## Written problem
Of the lines in the records that follow, how many include the word "pixels"? Answer with a bare number.

## Records for this task
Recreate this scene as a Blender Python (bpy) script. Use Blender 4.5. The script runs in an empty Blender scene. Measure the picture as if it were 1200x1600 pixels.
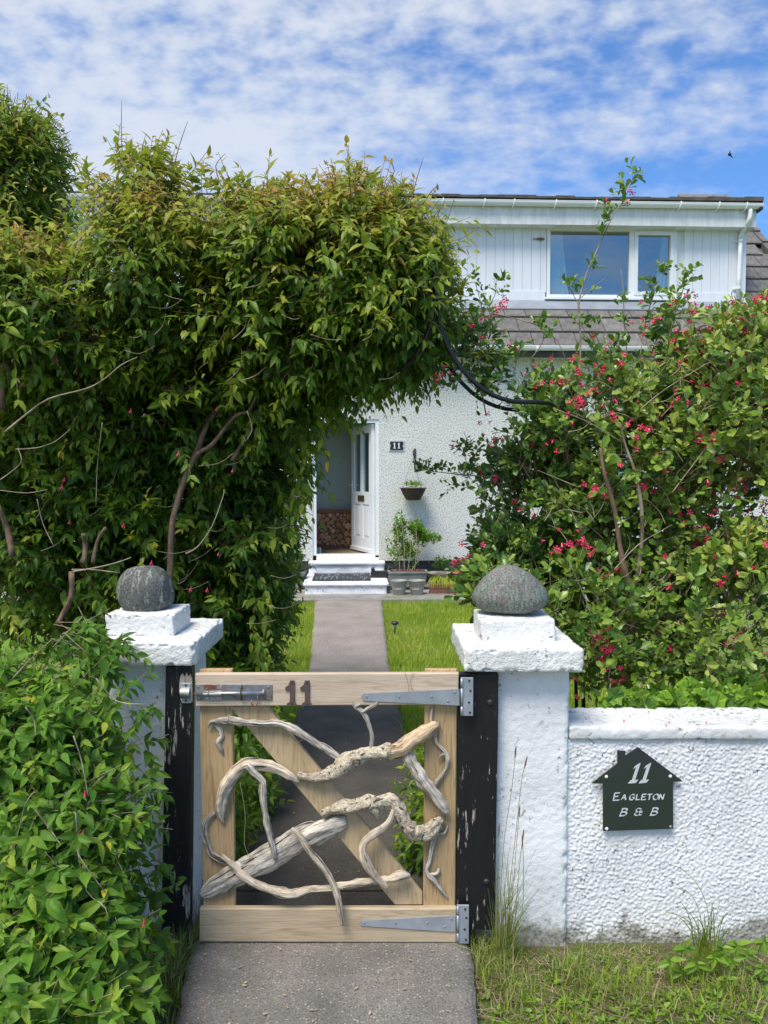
import bpy, math, random
import numpy as np
from mathutils import Vector, Matrix, noise
random.seed(7); RNG = np.random.default_rng(11)
S = bpy.context.scene
COL = S.collection
R = math.radians
# ------------------------------------------------------------------ camera, light, exposure
H, F, CX, CY, HOR = 1.66, 1200.0, 600.0, 800.0, 748.0
PITCH = math.atan((CY - HOR) / F)
cam = bpy.data.cameras.new('camera'); camo = bpy.data.objects.new('camera', cam); COL.objects.link(camo)
cam.sensor_fit = 'VERTICAL'; cam.sensor_height = 36; cam.lens = 36 * F / 1600
cam.clip_start = 0.05; cam.clip_end = 3000
camo.location = (0, 0, H); camo.rotation_euler = (math.pi / 2 - PITCH, 0, 0)
S.camera = camo
SUN_EL, SUN_AZ = R(60), R(212)          # azimuth clockwise from +Y (the view direction)
W = bpy.data.worlds.new('World'); S.world = W; W.use_nodes = True
wn, wl = W.node_tree.nodes, W.node_tree.links
wn.clear()
def N(nt, t, **k):
    n = nt.new(t)
    for a, b in k.items(): setattr(n, a, b)
    return n
wo = N(wn, 'ShaderNodeOutputWorld'); bg = N(wn, 'ShaderNodeBackground'); bg.inputs[1].default_value = 0.088
sky = N(wn, 'ShaderNodeTexSky', sky_type='NISHITA', sun_disc=False)
sky.sun_elevation = SUN_EL; sky.sun_rotation = SUN_AZ; sky.air_density = 1.0; sky.dust_density = 0.3; sky.ozone_density = 3.0
tc = N(wn, 'ShaderNodeTexCoord'); sep = N(wn, 'ShaderNodeSeparateXYZ'); wl.new(tc.outputs['Generated'], sep.inputs[0])
def M(op, a, b=None, c=None, nt=wn, lk=wl, clamp=False):
    n = N(nt, 'ShaderNodeMath', operation=op); n.use_clamp = clamp
    for i, v in enumerate((a, b, c)):
        if v is None: continue
        if isinstance(v, (int, float)): n.inputs[i].default_value = v
        else: lk.new(v, n.inputs[i])
    return n.outputs[0]
zz = M('MAXIMUM', sep.outputs[2], 0.03); zz = M('ADD', zz, 0.32)
cxn = N(wn, 'ShaderNodeCombineXYZ'); wl.new(M('DIVIDE', sep.outputs[0], zz), cxn.inputs[0]); wl.new(M('DIVIDE', sep.outputs[1], zz), cxn.inputs[1])
def wnoise(scale, detail, rough, dist=0.0, off=(0, 0, 0), sc=(1, 1, 1), rot=0.0):
    mp = N(wn, 'ShaderNodeMapping'); wl.new(cxn.outputs[0], mp.inputs[0]); mp.inputs['Location'].default_value = off
    mp.inputs['Scale'].default_value = sc; mp.inputs['Rotation'].default_value = (0, 0, rot)
    n = N(wn, 'ShaderNodeTexNoise'); wl.new(mp.outputs[0], n.inputs['Vector']); n.inputs['Scale'].default_value = scale
    n.inputs['Detail'].default_value = detail; n.inputs['Roughness'].default_value = rough; n.inputs['Distortion'].default_value = dist
    return n.outputs['Fac']
big = wnoise(1.3, 3, 0.5, 0.0, (3.1, 1.7, 0)); fine = wnoise(21.0, 3, 0.55, 0.0, (0, 0, 0), (1, 1.25, 1), 0.35); mid = wnoise(6.5, 4, 0.55, 0.15, (7, 3, 0), (1, 1.2, 1), 0.3)
wisp = wnoise(2.6, 5, 0.55, 0.3, (5, 2, 0), (0.45, 1.9, 1), -0.45)
xr = M('DIVIDE', sep.outputs[0], zz)
elev = N(wn, 'ShaderNodeMapRange', interpolation_type='SMOOTHSTEP'); wl.new(sep.outputs[2], elev.inputs[0]); elev.inputs[1].default_value = 0.33; elev.inputs[2].default_value = 0.50
fa = M('MULTIPLY_ADD', elev.outputs[0], 0.7, 0.7)
m = M('MULTIPLY', M('SUBTRACT', fine, 0.5), fa); m = M('ADD', m, M('MULTIPLY', M('SUBTRACT', mid, 0.5), 1.0)); m = M('ADD', m, M('MULTIPLY', M('SUBTRACT', big, 0.5), 0.9))
m = M('ADD', m, M('MULTIPLY', M('SUBTRACT', wisp, 0.5), 1.25)); m = M('ADD', m, M('MULTIPLY', xr, -0.55)); m = M('ADD', m, 0.10)
mr = N(wn, 'ShaderNodeMapRange', interpolation_type='SMOOTHSTEP'); wl.new(m, mr.inputs[0])
mr.inputs[1].default_value = -0.46; mr.inputs[2].default_value = 0.55; mr.inputs[3].default_value = 0.05; mr.inputs[4].default_value = 0.80
tint = N(wn, 'ShaderNodeMix', data_type='RGBA', blend_type='MULTIPLY'); tint.inputs[0].default_value = 1.0
wl.new(sky.outputs[0], tint.inputs[6]); tint.inputs[7].default_value = (0.50, 0.90, 1.30, 1)
mixc = N(wn, 'ShaderNodeMix', data_type='RGBA'); wl.new(mr.outputs[0], mixc.inputs[0]); wl.new(tint.outputs[2], mixc.inputs[6])
mixc.inputs[7].default_value = (5.2, 5.45, 5.75, 1)
wl.new(mixc.outputs[2], bg.inputs[0]); wl.new(bg.outputs[0], wo.inputs[0])
sl = bpy.data.lights.new('sun', 'SUN'); sl.energy = 2.4; sl.angle = R(26); sl.color = (1.0, 0.93, 0.82)
so = bpy.data.objects.new('sun', sl); COL.objects.link(so); so.location = (-3, -6, 12)
sd = Vector((math.sin(SUN_AZ) * math.cos(SUN_EL), math.cos(SUN_AZ) * math.cos(SUN_EL), math.sin(SUN_EL)))
so.rotation_euler = sd.to_track_quat('Z', 'Y').to_euler()
S.view_settings.view_transform = 'Standard'; S.view_settings.look = 'None'; S.view_settings.gamma = 1
S.view_settings.use_curve_mapping = False; S.view_settings.exposure = 0.88
S.render.film_transparent = False
S.cycles.max_bounces = 6; S.cycles.transparent_max_bounces = 8

# ------------------------------------------------------------------ placing helpers (photo measurements -> metres)
cp, sp_ = math.cos(PITCH), math.sin(PITCH)
def ray(px, py):
    dx, dy = (px - CX) / F, (CY - py) / F
    return Vector((dx, cp + dy * sp_, -sp_ + dy * cp))
def at(px, py, Y):
    r = ray(px, py); t = Y / r.y
    return Vector((r.x * t, Y, H + r.z * t))
def gr(px, py, z=0.0):
    r = ray(px, py); t = (z - H) / r.z
    return Vector((r.x * t, r.y * t, z))
# house frame
HP = Vector((1.0, 11.9, 0.0)); HA = R(2.2)
hx = Vector((math.cos(HA), math.sin(HA), 0)); hy = Vector((-math.sin(HA), math.cos(HA), 0))
def L(px, py, d=0.0):                    # local (x, z) on the plane local y = d of the house
    r = ray(px, py); o = Vector((0, 0, H)) - HP
    t = (d - o.dot(hy)) / r.dot(hy); p = o + r * t
    return p.dot(hx), p.z
def Lg(px, py, z):                       # local (x, y) at height z
    p = gr(px, py, z) - HP
    return p.dot(hx), p.dot(hy)
def hw(x, y, z): return HP + hx * x + hy * y + Vector((0, 0, z))

# ------------------------------------------------------------------ materials
def mat(name):
    m = bpy.data.materials.new(name); m.use_nodes = True
    nt = m.node_tree; b = nt.nodes['Principled BSDF']
    return m, nt.nodes, nt.links, b
def ramp(nd, lk, fac, stops, interp='LINEAR'):
    r = nd.new('ShaderNodeValToRGB'); r.color_ramp.interpolation = interp
    e = r.color_ramp.elements
    while len(e) < len(stops): e.new(0.5)
    for i, (p, c) in enumerate(stops):
        e[i].position = p; e[i].color = (c[0], c[1], c[2], 1) if not isinstance(c, (int, float)) else (c, c, c, 1)
    lk.new(fac, r.inputs[0]); return r.outputs[0]
def tex(nd, lk, scale, detail=4, rough=0.55, sc=(1, 1, 1), rot=(0, 0, 0), kind='noise', dist=0.0, coord='Object'):
    t = nd.new('ShaderNodeTexCoord'); mp = nd.new('ShaderNodeMapping'); lk.new(t.outputs[coord], mp.inputs[0])
    mp.inputs['Scale'].default_value = sc; mp.inputs['Rotation'].default_value = rot
    if kind == 'noise':
        n = nd.new('ShaderNodeTexNoise'); n.inputs['Detail'].default_value = detail; n.inputs['Roughness'].default_value = rough
        n.inputs['Distortion'].default_value = dist; out = 'Fac'
    elif kind == 'voro':
        n = nd.new('ShaderNodeTexVoronoi'); out = 'Distance'
    elif kind == 'vcol':
        n = nd.new('ShaderNodeTexVoronoi'); out = 'Color'
    n.inputs['Scale'].default_value = scale
    lk.new(mp.outputs[0], n.inputs['Vector']); return n.outputs[out]
def mixc_(nd, lk, f, a, b, blend='MIX'):
    n = nd.new('ShaderNodeMix'); n.data_type = 'RGBA'; n.blend_type = blend
    for i, v in ((0, f), (6, a), (7, b)):
        if isinstance(v, (int, float)): n.inputs[i].default_value = v
        elif isinstance(v, tuple): n.inputs[i].default_value = (*v, 1)
        else: lk.new(v, n.inputs[i])
    return n.outputs[2]
def bump(nd, lk, b, h, dist, strength=1.0):
    n = nd.new('ShaderNodeBump'); n.inputs['Distance'].default_value = dist; n.inputs['Strength'].default_value = strength
    lk.new(h, n.inputs['Height']); lk.new(n.outputs[0], b.inputs['Normal'])
def simple(name, c, rough=0.6, c2=None, scale=12, metal=0.0, bmp=0.0, bscale=60, sc=(1, 1, 1), spec=0.5):
    m, nd, lk, b = mat(name)
    b.inputs['Roughness'].default_value = rough; b.inputs['Metallic'].default_value = metal
    b.inputs['Specular IOR Level'].default_value = spec
    c2 = c2 or tuple(x * 0.75 for x in c)
    f = tex(nd, lk, scale, 5, 0.6, sc)
    lk.new(ramp(nd, lk, f, [(0.35, c2), (0.65, c)]), b.inputs['Base Color'])
    if bmp: bump(nd, lk, b, tex(nd, lk, bscale, 4, 0.6, sc), bmp)
    return m
MT = {}
MT['white_upvc'] = simple('white_upvc', (0.80, 0.82, 0.84), 0.35, (0.74, 0.77, 0.80), 3)
MT['white_board'] = simple('white_painted_board', (0.79, 0.81, 0.86), 0.45, (0.70, 0.73, 0.79), 1.5, bmp=0.002, bscale=20, sc=(4, 4, 0.4))
MT['white_fascia'] = simple('white_fascia', (0.78, 0.80, 0.82), 0.5, (0.60, 0.63, 0.63), 5, sc=(2.5, 1, .5))
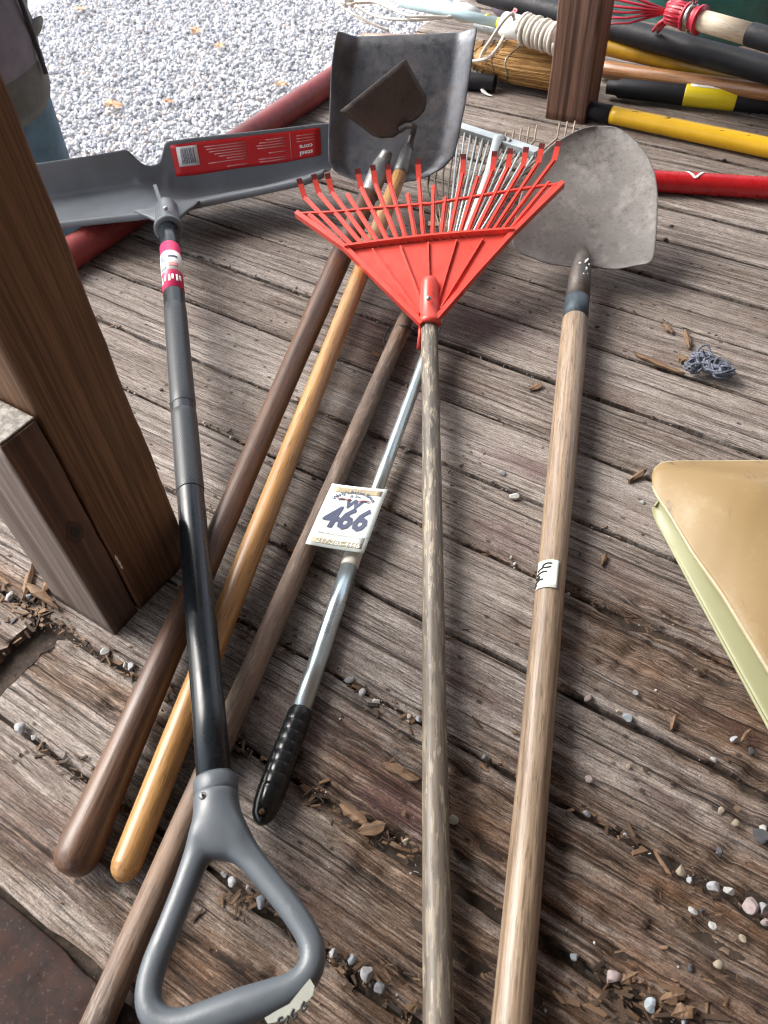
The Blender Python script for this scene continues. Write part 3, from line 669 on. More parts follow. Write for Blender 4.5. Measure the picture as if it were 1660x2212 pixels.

## Output
2